* **INSTRUCTION**:
Review the listing and copy each line that holds the word "pixels".

-- START --

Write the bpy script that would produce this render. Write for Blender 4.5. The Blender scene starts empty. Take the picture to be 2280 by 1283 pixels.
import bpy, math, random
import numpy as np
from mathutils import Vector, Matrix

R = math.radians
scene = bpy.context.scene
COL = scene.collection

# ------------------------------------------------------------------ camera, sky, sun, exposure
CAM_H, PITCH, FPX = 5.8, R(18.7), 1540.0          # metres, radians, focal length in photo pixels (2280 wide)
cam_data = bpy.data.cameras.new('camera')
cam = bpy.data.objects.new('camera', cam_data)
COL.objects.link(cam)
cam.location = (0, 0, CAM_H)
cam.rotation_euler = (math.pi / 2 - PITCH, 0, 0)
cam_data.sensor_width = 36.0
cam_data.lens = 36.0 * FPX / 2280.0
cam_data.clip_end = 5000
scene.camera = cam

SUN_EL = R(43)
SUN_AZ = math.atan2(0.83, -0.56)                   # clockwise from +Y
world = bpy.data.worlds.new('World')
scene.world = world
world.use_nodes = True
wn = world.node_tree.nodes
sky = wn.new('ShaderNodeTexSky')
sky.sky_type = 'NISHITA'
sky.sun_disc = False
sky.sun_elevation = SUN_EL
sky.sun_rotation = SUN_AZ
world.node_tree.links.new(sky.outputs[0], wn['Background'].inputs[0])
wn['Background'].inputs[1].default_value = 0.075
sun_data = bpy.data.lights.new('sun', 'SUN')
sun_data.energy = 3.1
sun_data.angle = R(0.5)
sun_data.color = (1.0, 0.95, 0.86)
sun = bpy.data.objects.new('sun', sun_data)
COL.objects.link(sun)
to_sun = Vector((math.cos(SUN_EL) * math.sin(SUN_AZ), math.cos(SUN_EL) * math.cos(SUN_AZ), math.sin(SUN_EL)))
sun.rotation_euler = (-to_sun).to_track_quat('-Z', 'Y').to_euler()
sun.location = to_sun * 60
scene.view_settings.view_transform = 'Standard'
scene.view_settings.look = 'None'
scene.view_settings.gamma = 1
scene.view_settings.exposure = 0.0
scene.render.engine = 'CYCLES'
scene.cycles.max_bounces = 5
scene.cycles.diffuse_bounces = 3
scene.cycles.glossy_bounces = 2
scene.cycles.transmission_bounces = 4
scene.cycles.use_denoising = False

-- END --

* **TASK RESPONSE**:
Write the bpy script that would produce this render. Write for Blender 4.5. The Blender scene starts empty. Take the picture to be 2280 by 1283 pixels.
CAM_H, PITCH, FPX = 5.8, R(18.7), 1540.0          # metres, radians, focal length in photo pixels (2280 wide)